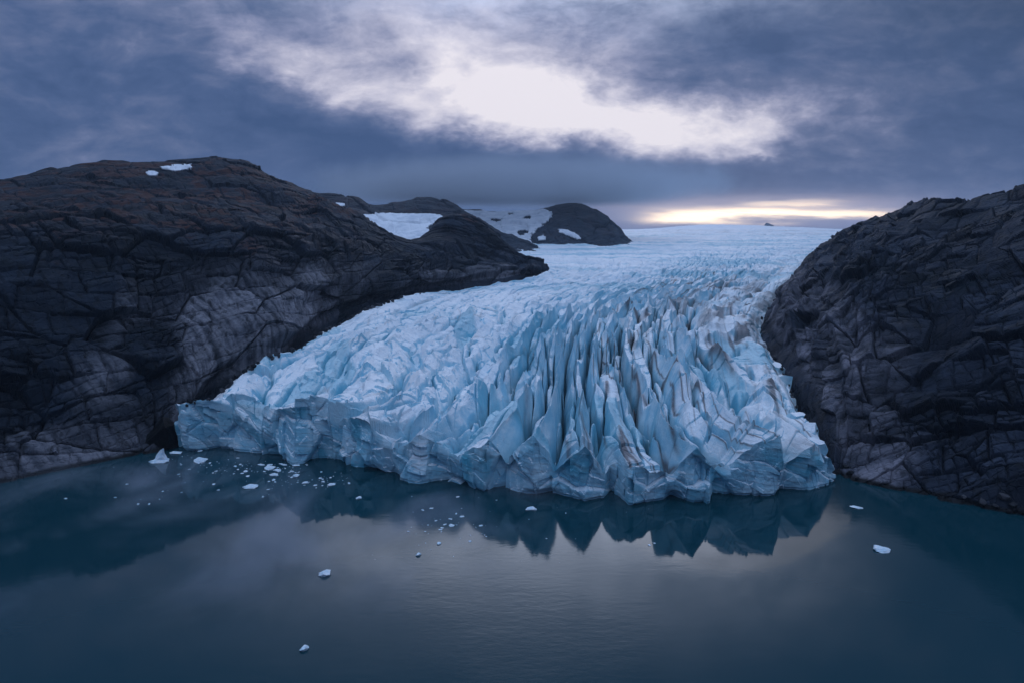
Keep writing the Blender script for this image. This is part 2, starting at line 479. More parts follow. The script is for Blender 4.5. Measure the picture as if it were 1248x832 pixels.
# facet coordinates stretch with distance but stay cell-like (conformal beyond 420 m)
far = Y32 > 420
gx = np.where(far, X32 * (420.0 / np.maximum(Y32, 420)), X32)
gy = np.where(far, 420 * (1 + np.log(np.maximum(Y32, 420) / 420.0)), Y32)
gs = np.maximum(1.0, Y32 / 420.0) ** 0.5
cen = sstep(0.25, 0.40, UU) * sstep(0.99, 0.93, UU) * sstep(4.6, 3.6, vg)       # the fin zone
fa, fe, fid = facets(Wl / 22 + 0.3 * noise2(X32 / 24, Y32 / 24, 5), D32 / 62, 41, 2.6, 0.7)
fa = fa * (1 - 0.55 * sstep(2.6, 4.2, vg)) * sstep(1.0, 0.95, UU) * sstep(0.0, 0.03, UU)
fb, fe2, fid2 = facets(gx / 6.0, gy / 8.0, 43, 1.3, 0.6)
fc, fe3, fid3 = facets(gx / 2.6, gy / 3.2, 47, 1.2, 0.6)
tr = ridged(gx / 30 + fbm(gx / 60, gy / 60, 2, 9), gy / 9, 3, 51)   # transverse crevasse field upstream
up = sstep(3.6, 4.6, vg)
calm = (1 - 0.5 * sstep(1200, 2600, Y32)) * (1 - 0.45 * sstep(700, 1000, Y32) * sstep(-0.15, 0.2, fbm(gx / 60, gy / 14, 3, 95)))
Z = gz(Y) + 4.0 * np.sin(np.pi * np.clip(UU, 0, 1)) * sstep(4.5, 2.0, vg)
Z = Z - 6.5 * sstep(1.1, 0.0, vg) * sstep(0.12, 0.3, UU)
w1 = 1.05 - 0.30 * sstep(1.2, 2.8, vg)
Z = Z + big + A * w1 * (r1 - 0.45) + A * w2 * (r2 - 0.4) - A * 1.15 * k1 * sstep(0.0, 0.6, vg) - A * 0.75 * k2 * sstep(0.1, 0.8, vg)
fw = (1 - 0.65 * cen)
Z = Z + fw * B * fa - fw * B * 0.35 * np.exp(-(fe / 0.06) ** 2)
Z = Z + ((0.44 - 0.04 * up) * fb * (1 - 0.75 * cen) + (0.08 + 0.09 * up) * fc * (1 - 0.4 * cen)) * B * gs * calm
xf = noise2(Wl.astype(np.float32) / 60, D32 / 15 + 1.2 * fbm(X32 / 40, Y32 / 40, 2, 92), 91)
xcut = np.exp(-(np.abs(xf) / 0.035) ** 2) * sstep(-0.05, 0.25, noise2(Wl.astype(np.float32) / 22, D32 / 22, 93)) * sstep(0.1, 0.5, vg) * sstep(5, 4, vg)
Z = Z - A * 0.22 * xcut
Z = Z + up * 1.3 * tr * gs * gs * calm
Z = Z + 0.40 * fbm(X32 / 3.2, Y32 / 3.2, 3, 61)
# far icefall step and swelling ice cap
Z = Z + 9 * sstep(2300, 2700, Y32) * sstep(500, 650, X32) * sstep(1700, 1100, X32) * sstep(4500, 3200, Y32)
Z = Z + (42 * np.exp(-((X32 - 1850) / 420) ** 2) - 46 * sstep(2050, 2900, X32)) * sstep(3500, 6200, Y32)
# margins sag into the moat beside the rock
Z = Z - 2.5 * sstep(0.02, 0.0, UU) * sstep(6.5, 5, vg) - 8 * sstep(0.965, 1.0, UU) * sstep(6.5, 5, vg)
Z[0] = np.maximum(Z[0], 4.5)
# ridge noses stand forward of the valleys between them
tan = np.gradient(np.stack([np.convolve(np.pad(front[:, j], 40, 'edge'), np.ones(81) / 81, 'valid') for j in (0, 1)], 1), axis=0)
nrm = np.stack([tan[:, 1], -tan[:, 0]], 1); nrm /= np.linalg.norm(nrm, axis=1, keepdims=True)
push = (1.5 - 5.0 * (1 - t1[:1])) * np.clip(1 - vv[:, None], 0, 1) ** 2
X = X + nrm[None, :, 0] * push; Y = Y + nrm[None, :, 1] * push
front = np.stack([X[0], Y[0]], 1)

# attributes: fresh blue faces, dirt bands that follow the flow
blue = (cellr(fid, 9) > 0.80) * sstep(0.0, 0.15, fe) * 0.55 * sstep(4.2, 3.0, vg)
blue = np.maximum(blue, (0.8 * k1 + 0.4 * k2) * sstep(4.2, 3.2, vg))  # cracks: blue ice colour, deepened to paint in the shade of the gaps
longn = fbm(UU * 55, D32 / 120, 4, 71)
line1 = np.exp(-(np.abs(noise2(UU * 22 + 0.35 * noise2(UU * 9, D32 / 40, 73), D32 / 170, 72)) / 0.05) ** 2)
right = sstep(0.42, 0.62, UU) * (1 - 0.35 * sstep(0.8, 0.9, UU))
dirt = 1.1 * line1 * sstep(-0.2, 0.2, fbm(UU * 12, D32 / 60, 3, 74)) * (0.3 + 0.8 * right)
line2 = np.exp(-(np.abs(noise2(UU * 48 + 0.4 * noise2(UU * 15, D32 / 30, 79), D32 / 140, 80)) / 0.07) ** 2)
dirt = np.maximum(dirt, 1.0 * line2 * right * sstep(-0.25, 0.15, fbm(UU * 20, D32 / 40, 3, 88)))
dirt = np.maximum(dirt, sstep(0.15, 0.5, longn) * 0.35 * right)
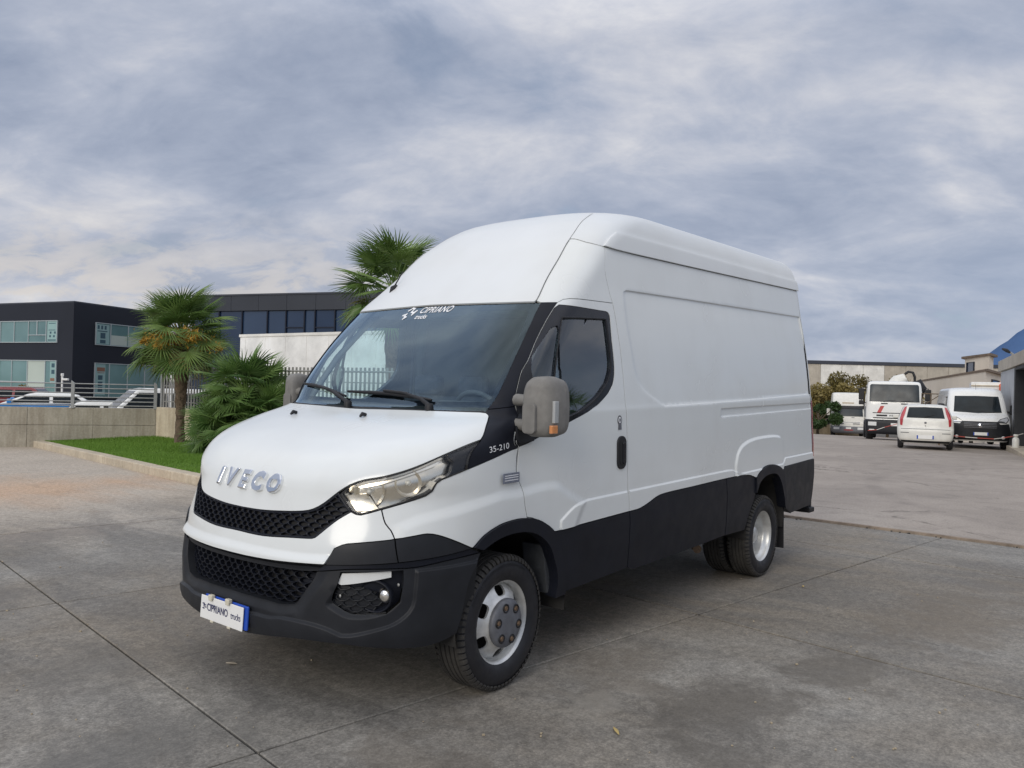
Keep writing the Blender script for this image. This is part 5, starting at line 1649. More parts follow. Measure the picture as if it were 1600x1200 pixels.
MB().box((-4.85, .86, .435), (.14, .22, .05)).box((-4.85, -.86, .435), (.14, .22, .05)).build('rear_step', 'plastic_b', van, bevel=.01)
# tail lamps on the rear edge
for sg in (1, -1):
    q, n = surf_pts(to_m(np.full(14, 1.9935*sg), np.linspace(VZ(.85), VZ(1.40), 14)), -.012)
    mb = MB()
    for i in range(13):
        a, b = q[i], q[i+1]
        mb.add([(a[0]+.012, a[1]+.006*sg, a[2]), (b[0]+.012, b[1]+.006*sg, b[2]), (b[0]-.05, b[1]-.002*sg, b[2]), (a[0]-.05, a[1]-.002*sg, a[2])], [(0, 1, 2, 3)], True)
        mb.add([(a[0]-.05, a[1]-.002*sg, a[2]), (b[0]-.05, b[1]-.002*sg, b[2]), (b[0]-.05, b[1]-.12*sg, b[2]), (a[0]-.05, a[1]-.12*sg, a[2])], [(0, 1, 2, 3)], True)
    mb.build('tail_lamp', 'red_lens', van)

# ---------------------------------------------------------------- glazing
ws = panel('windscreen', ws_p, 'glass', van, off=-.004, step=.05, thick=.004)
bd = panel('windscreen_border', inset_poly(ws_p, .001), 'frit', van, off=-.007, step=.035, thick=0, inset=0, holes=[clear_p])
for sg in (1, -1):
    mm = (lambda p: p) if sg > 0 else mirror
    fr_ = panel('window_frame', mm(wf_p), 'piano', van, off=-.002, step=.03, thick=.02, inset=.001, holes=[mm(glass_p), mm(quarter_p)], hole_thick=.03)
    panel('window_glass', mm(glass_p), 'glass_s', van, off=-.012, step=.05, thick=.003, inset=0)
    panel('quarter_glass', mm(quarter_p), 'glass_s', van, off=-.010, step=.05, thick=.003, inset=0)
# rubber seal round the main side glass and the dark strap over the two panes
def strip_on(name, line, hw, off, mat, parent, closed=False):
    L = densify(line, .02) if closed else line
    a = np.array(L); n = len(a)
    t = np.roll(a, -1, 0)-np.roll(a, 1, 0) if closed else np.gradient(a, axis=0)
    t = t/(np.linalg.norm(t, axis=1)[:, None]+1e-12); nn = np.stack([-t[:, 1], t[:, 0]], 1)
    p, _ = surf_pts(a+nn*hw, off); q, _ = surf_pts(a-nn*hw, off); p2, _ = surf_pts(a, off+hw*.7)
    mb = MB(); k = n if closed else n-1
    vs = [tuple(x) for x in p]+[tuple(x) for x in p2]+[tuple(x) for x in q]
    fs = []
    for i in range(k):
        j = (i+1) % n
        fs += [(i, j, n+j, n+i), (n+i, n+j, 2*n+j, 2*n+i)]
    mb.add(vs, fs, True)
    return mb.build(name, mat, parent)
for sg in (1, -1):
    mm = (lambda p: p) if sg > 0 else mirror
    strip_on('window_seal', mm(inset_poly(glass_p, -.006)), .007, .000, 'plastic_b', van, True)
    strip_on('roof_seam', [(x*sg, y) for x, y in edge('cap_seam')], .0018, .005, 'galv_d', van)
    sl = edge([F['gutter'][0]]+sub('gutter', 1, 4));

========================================

#### [Task to complete]
Only the lines from the one containing "were 1600x1200 pixels." to the one containing "mb.build('tail_lamp', 'red_lens', van)" are to be printed, both ends included, exactly as written.

#### [Output of the exercise]
Keep writing the Blender script for this image. This is part 5, starting at line 1649. More parts follow. Measure the picture as if it were 1600x1200 pixels.
MB().box((-4.85, .86, .435), (.14, .22, .05)).box((-4.85, -.86, .435), (.14, .22, .05)).build('rear_step', 'plastic_b', van, bevel=.01)
# tail lamps on the rear edge
for sg in (1, -1):
    q, n = surf_pts(to_m(np.full(14, 1.9935*sg), np.linspace(VZ(.85), VZ(1.40), 14)), -.012)
    mb = MB()
    for i in range(13):
        a, b = q[i], q[i+1]
        mb.add([(a[0]+.012, a[1]+.006*sg, a[2]), (b[0]+.012, b[1]+.006*sg, b[2]), (b[0]-.05, b[1]-.002*sg, b[2]), (a[0]-.05, a[1]-.002*sg, a[2])], [(0, 1, 2, 3)], True)
        mb.add([(a[0]-.05, a[1]-.002*sg, a[2]), (b[0]-.05, b[1]-.002*sg, b[2]), (b[0]-.05, b[1]-.12*sg, b[2]), (a[0]-.05, a[1]-.12*sg, a[2])], [(0, 1, 2, 3)], True)
    mb.build('tail_lamp', 'red_lens', van)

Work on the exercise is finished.